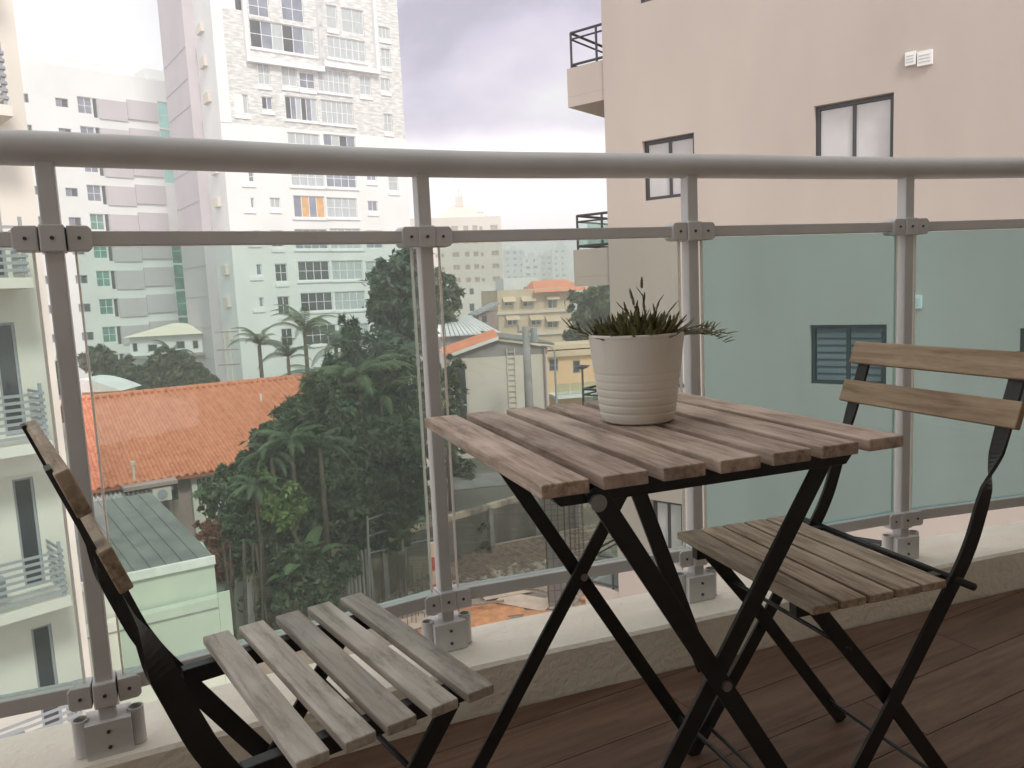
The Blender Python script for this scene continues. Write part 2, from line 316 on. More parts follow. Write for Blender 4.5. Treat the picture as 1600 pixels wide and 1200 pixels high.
def struct(name, mb, m, parent=None, **k):
    o = obj(name, mb, m, parent, **k)
    if parent is None: o['kind'] = 'structure'
    return o
def copy_tree(o, parent=None):
    c = o.copy(); COL.objects.link(c); c.parent = parent
    for ch in list(o.children): copy_tree(ch, c)
    return c

# facade: a vertical plane through a point, with s along it, d into the building
class Fc:
    def __init__(s, px, py, Y, ang):
        s.o = at(px, py, Y); s.u = Vector((math.cos(ang), math.sin(ang), 0)); s.n = Vector((-s.u.y, s.u.x, 0)); s.ang = ang
        if s.n.dot(Vector((s.o.x, s.o.y, 0))) < 0: s.n = -s.n
    def shift(s, d):
        q = Fc.__new__(Fc); q.o = s.o + s.n * d; q.u = s.u; q.n = s.n; q.ang = s.ang; return q
    def p(s, a, z, d=0): q = s.o + s.u * a + s.n * d; return Vector((q.x, q.y, z))
    def pix(s, px, py):
        d = ray(px, py); o = Vector((0, 0, EYE)); t = (s.o - o).dot(s.n) / d.dot(s.n); q = o + d * t; return (q - s.o).dot(s.u), q.z
    def rect(s, x0, x1, y0, y1):
        ym = (y0 + y1) / 2; xm = (x0 + x1) / 2
        a, b = s.pix(x0, ym)[0], s.pix(x1, ym)[0]; c, d = s.pix(xm, y1)[1], s.pix(xm, y0)[1]
        return (min(a, b), max(a, b), min(c, d), max(c, d))
    def box(s, mb, a0, a1, z0, z1, d0, d1): return mb.par(s.p(a0, z0, d0), s.u * (a1 - a0), s.n * (d1 - d0), (0, 0, z1 - z0))
def wall(fc, parent, m, s0, s1, z0, z1, ops, depth=8, reveal=.18, name='wall'):
    """front face with real openings and reveals, plus sides, top and back"""
    ops = [(max(a, s0), min(b, s1), max(c, z0), min(d, z1)) for a, b, c, d in ops]
    ops = [o for o in ops if o[1] - o[0] > .02 and o[3] - o[2] > .02]
    S = sorted({round(x, 4) for x in [s0, s1] + [o[0] for o in ops] + [o[1] for o in ops]})
    Z = sorted({round(x, 4) for x in [z0, z1] + [o[2] for o in ops] + [o[3] for o in ops]})
    mb = MB()
    def inside(a, z): return any(o[0] - 1e-3 < a < o[1] + 1e-3 and o[2] - 1e-3 < z < o[3] + 1e-3 for o in ops)
    for j in range(len(Z) - 1):
        i = 0
        while i < len(S) - 1:
            if inside((S[i] + S[i + 1]) / 2, (Z[j] + Z[j + 1]) / 2): i += 1; continue
            k = i
            while k < len(S) - 1 and not inside((S[k] + S[k + 1]) / 2, (Z[j] + Z[j + 1]) / 2): k += 1
            mb.add([fc.p(S[i], Z[j]), fc.p(S[k], Z[j]), fc.p(S[k], Z[j + 1]), fc.p(S[i], Z[j + 1])], [(0, 1, 2, 3)]); i = k
    for a, b, c, d in ops:
        q = [fc.p(a, c), fc.p(b, c), fc.p(b, d), fc.p(a, d)]; r_ = [fc.p(a, c, reveal), fc.p(b, c, reveal), fc.p(b, d, reveal), fc.p(a, d, reveal)]
        mb.add(q + r_, [(0, 1, 5, 4), (1, 2, 6, 5), (2, 3, 7, 6), (3, 0, 4, 7), (4, 5, 6, 7)])
    q = [fc.p(s0, z0), fc.p(s1, z0), fc.p(s1, z1), fc.p(s0, z1)]; r_ = [fc.p(s0, z0, depth), fc.p(s1, z0, depth), fc.p(s1, z1, depth), fc.p(s0, z1, depth)]
    mb.add(q + r_, [(0, 1, 5, 4), (1, 2, 6, 5), (2, 3, 7, 6), (3, 0, 4, 7), (4, 5, 6, 7)])
    return obj(name, mb, m, parent)
def window(fc, parent, rc, frame, glassm, nx=2, ny=1, w=.06, d=.10, name='window', panes=True, label=None):
    a, b, c, e_ = rc; mb = MB(); g = .004
    fc.box(mb, a + g, a + w, c + g, e_ - g, d - .05, d); fc.box(mb, b - w, b - g, c + g, e_ - g, d - .05, d)
    fc.box(mb, a + w, b - w, c + g, c + w, d - .05, d); fc.box(mb, a + w, b - w, e_ - w, e_ - g, d - .05, d)
    W_, H_ = b - a - 2 * w, e_ - c - 2 * w
    for i in range(1, nx):
        x = a + w + W_ * i / nx; fc.box(mb, x - w * .4, x + w * .4, c + w, e_ - w, d - .045, d - .003)
    for j in range(1, ny):
        z = c + w + H_ * j / ny; fc.box(mb, a + w, b - w, z - w * .35, z + w * .35, d - .04, d - .006)
    f = obj(name, mb, frame, parent, label=label)
    gl = glassm if isinstance(glassm, (list, tuple)) else [glassm]
    if panes and nx * ny <= 12:
        for i in range(nx):
            for j in range(ny):
                p = MB(); fc.box(p, a + w + W_ * i / nx + .005, a + w + W_ * (i + 1) / nx - .005, c + w + H_ * j / ny + .005, c + w + H_ * (j + 1) / ny - .005, d - .02, d - .012)
                obj('pane', p, gl[(i + j * nx) % len(gl)], f)
    else:
        p = MB(); fc.box(p, a + w, b - w, c + w, e_ - w, d - .02, d - .012); obj('pane', p, gl[0], f)
    return f

# ================================================================== OUR BALCONY (structure)
POSTS = [(-.78, 1.353), (-.178, 1.710), (.455, 1.925), (1.10, 2.145)]
ZH, ZM, ZB, ZL = 1.212, 1.054, .236, .115         # handrail, mid rail, bottom rail, ledge top
q5 = onz(1600, 781, ZB)
d0 = Vector((-math.cos(R(21)), -math.sin(R(21))))
d5 = Vector((q5.x, q5.y)) - Vector(POSTS[3]); d5.normalize()
PM = Vector(POSTS[0]) + d0 * .68; P5 = Vector(POSTS[3]) + d5 * .68; P6 = P5 + d5 * .68
ALLP = [PM + (d0 + Vector((.0, -.15))).normalized() * .68, PM] + [Vector(p) for p in POSTS] + [P5, P6]
# ledge, curved with the railing
inner = [(-1.62, .86), (-1.28, 1.055), (-.795, 1.290), (-.508, 1.423), (-.095, 1.605), (.359, 1.768), (.9, 1.962), (1.472, 2.16), (2.3, 2.40), (3.2, 2.62)]
inner = [Vector(p) for p in inner]
def offs(pl, d):
    out = []
    for i, p in enumerate(pl):
        t = (pl[min(i + 1, len(pl) - 1)] - pl[max(i - 1, 0)]).normalized(); out.append(p + Vector((-t.y, t.x)) * d)
    return out
def smooth2(pl, k=6):
    out = []
    for i in range(len(pl) - 1):
        p0, p1, p2, p3 = pl[max(i - 1, 0)], pl[i], pl[i + 1], pl[min(i + 2, len(pl) - 1)]
        for j in range(k):
            t = j / k; out.append(.5 * ((2 * p1) + (p2 - p0) * t + (2 * p0 - 5 * p1 + 4 * p2 - p3) * t * t + (3 * p1 - p0 - 3 * p2 + p3) * t ** 3))
    return out + [pl[-1]]
inn = smooth2(inner); outr = offs(inn, .215)
prof = [(0, -.002), (0, ZL - .008), (.006, ZL), (.205, ZL - .004), (.215, ZL - .014), (.215, -.25), (.10, -.25), (.0, -.25)]
mb = MB(); k = len(prof)
for dd, z in prof:
    for p in offs(inn, dd): mb.v.append((p.x, p.y, z))
n_ = len(inn)
for a in range(k):
    b = (a + 1) % k
    for i in range(n_ - 1): mb.f.append((a * n_ + i, a * n_ + i + 1, b * n_ + i + 1, b * n_ + i))
struct('ledge', mb, M['ledge'])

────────

* WORK INSTRUCTIONS
Pictures are excluded; copy all other data exactly as shown.

* RESPONSE
The Blender Python script for this scene continues. Write part 2, from line 316 on. More parts follow. Write for Blender 4.5. Treat the picture as 1600 pixels wide and 1200 pixels high.
def struct(name, mb, m, parent=None, **k):
    o = obj(name, mb, m, parent, **k)
    if parent is None: o['kind'] = 'structure'
    return o
def copy_tree(o, parent=None):
    c = o.copy(); COL.objects.link(c); c.parent = parent
    for ch in list(o.children): copy_tree(ch, c)
    return c

# facade: a vertical plane through a point, with s along it, d into the building
class Fc:
    def __init__(s, px, py, Y, ang):
        s.o = at(px, py, Y); s.u = Vector((math.cos(ang), math.sin(ang), 0)); s.n = Vector((-s.u.y, s.u.x, 0)); s.ang = ang
        if s.n.dot(Vector((s.o.x, s.o.y, 0))) < 0: s.n = -s.n
    def shift(s, d):
        q = Fc.__new__(Fc); q.o = s.o + s.n * d; q.u = s.u; q.n = s.n; q.ang = s.ang; return q
    def p(s, a, z, d=0): q = s.o + s.u * a + s.n * d; return Vector((q.x, q.y, z))
    def pix(s, px, py):
        d = ray(px, py); o = Vector((0, 0, EYE)); t = (s.o - o).dot(s.n) / d.dot(s.n); q = o + d * t; return (q - s.o).dot(s.u), q.z
    def rect(s, x0, x1, y0, y1):
        ym = (y0 + y1) / 2; xm = (x0 + x1) / 2
        a, b = s.pix(x0, ym)[0], s.pix(x1, ym)[0]; c, d = s.pix(xm, y1)[1], s.pix(xm, y0)[1]
        return (min(a, b), max(a, b), min(c, d), max(c, d))
    def box(s, mb, a0, a1, z0, z1, d0, d1): return mb.par(s.p(a0, z0, d0), s.u * (a1 - a0), s.n * (d1 - d0), (0, 0, z1 - z0))
def wall(fc, parent, m, s0, s1, z0, z1, ops, depth=8, reveal=.18, name='wall'):
    """front face with real openings and reveals, plus sides, top and back"""
    ops = [(max(a, s0), min(b, s1), max(c, z0), min(d, z1)) for a, b, c, d in ops]
    ops = [o for o in ops if o[1] - o[0] > .02 and o[3] - o[2] > .02]
    S = sorted({round(x, 4) for x in [s0, s1] + [o[0] for o in ops] + [o[1] for o in ops]})
    Z = sorted({round(x, 4) for x in [z0, z1] + [o[2] for o in ops] + [o[3] for o in ops]})
    mb = MB()
    def inside(a, z): return any(o[0] - 1e-3 < a < o[1] + 1e-3 and o[2] - 1e-3 < z < o[3] + 1e-3 for o in ops)
    for j in range(len(Z) - 1):
        i = 0
        while i < len(S) - 1:
            if inside((S[i] + S[i + 1]) / 2, (Z[j] + Z[j + 1]) / 2): i += 1; continue
            k = i
            while k < len(S) - 1 and not inside((S[k] + S[k + 1]) / 2, (Z[j] + Z[j + 1]) / 2): k += 1
            mb.add([fc.p(S[i], Z[j]), fc.p(S[k], Z[j]), fc.p(S[k], Z[j + 1]), fc.p(S[i], Z[j + 1])], [(0, 1, 2, 3)]); i = k
    for a, b, c, d in ops:
        q = [fc.p(a, c), fc.p(b, c), fc.p(b, d), fc.p(a, d)]; r_ = [fc.p(a, c, reveal), fc.p(b, c, reveal), fc.p(b, d, reveal), fc.p(a, d, reveal)]
        mb.add(q + r_, [(0, 1, 5, 4), (1, 2, 6, 5), (2, 3, 7, 6), (3, 0, 4, 7), (4, 5, 6, 7)])
    q = [fc.p(s0, z0), fc.p(s1, z0), fc.p(s1, z1), fc.p(s0, z1)]; r_ = [fc.p(s0, z0, depth), fc.p(s1, z0, depth), fc.p(s1, z1, depth), fc.p(s0, z1, depth)]
    mb.add(q + r_, [(0, 1, 5, 4), (1, 2, 6, 5), (2, 3, 7, 6), (3, 0, 4, 7), (4, 5, 6, 7)])
    return obj(name, mb, m, parent)
def window(fc, parent, rc, frame, glassm, nx=2, ny=1, w=.06, d=.10, name='window', panes=True, label=None):
    a, b, c, e_ = rc; mb = MB(); g = .004
    fc.box(mb, a + g, a + w, c + g, e_ - g, d - .05, d); fc.box(mb, b - w, b - g, c + g, e_ - g, d - .05, d)
    fc.box(mb, a + w, b - w, c + g, c + w, d - .05, d); fc.box(mb, a + w, b - w, e_ - w, e_ - g, d - .05, d)
    W_, H_ = b - a - 2 * w, e_ - c - 2 * w
    for i in range(1, nx):
        x = a + w + W_ * i / nx; fc.box(mb, x - w * .4, x + w * .4, c + w, e_ - w, d - .045, d - .003)
    for j in range(1, ny):
        z = c + w + H_ * j / ny; fc.box(mb, a + w, b - w, z - w * .35, z + w * .35, d - .04, d - .006)
    f = obj(name, mb, frame, parent, label=label)
    gl = glassm if isinstance(glassm, (list, tuple)) else [glassm]
    if panes and nx * ny <= 12:
        for i in range(nx):
            for j in range(ny):
                p = MB(); fc.box(p, a + w + W_ * i / nx + .005, a + w + W_ * (i + 1) / nx - .005, c + w + H_ * j / ny + .005, c + w + H_ * (j + 1) / ny - .005, d - .02, d - .012)
                obj('pane', p, gl[(i + j * nx) % len(gl)], f)
    else:
        p = MB(); fc.box(p, a + w, b - w, c + w, e_ - w, d - .02, d - .012); obj('pane', p, gl[0], f)
    return f

# ================================================================== OUR BALCONY (structure)
POSTS = [(-.78, 1.353), (-.178, 1.710), (.455, 1.925), (1.10, 2.145)]
ZH, ZM, ZB, ZL = 1.212, 1.054, .236, .115         # handrail, mid rail, bottom rail, ledge top
q5 = onz(1600, 781, ZB)
d0 = Vector((-math.cos(R(21)), -math.sin(R(21))))
d5 = Vector((q5.x, q5.y)) - Vector(POSTS[3]); d5.normalize()
PM = Vector(POSTS[0]) + d0 * .68; P5 = Vector(POSTS[3]) + d5 * .68; P6 = P5 + d5 * .68
ALLP = [PM + (d0 + Vector((.0, -.15))).normalized() * .68, PM] + [Vector(p) for p in POSTS] + [P5, P6]
# ledge, curved with the railing
inner = [(-1.62, .86), (-1.28, 1.055), (-.795, 1.290), (-.508, 1.423), (-.095, 1.605), (.359, 1.768), (.9, 1.962), (1.472, 2.16), (2.3, 2.40), (3.2, 2.62)]
inner = [Vector(p) for p in inner]
def offs(pl, d):
    out = []
    for i, p in enumerate(pl):
        t = (pl[min(i + 1, len(pl) - 1)] - pl[max(i - 1, 0)]).normalized(); out.append(p + Vector((-t.y, t.x)) * d)
    return out
def smooth2(pl, k=6):
    out = []
    for i in range(len(pl) - 1):
        p0, p1, p2, p3 = pl[max(i - 1, 0)], pl[i], pl[i + 1], pl[min(i + 2, len(pl) - 1)]
        for j in range(k):
            t = j / k; out.append(.5 * ((2 * p1) + (p2 - p0) * t + (2 * p0 - 5 * p1 + 4 * p2 - p3) * t * t + (3 * p1 - p0 - 3 * p2 + p3) * t ** 3))
    return out + [pl[-1]]
inn = smooth2(inner); outr = offs(inn, .215)
prof = [(0, -.002), (0, ZL - .008), (.006, ZL), (.205, ZL - .004), (.215, ZL - .014), (.215, -.25), (.10, -.25), (.0, -.25)]
mb = MB(); k = len(prof)
for dd, z in prof:
    for p in offs(inn, dd): mb.v.append((p.x, p.y, z))
n_ = len(inn)
for a in range(k):
    b = (a + 1) % k
    for i in range(n_ - 1): mb.f.append((a * n_ + i, a * n_ + i + 1, b * n_ + i + 1, b * n_ + i))
struct('ledge', mb, M['ledge'])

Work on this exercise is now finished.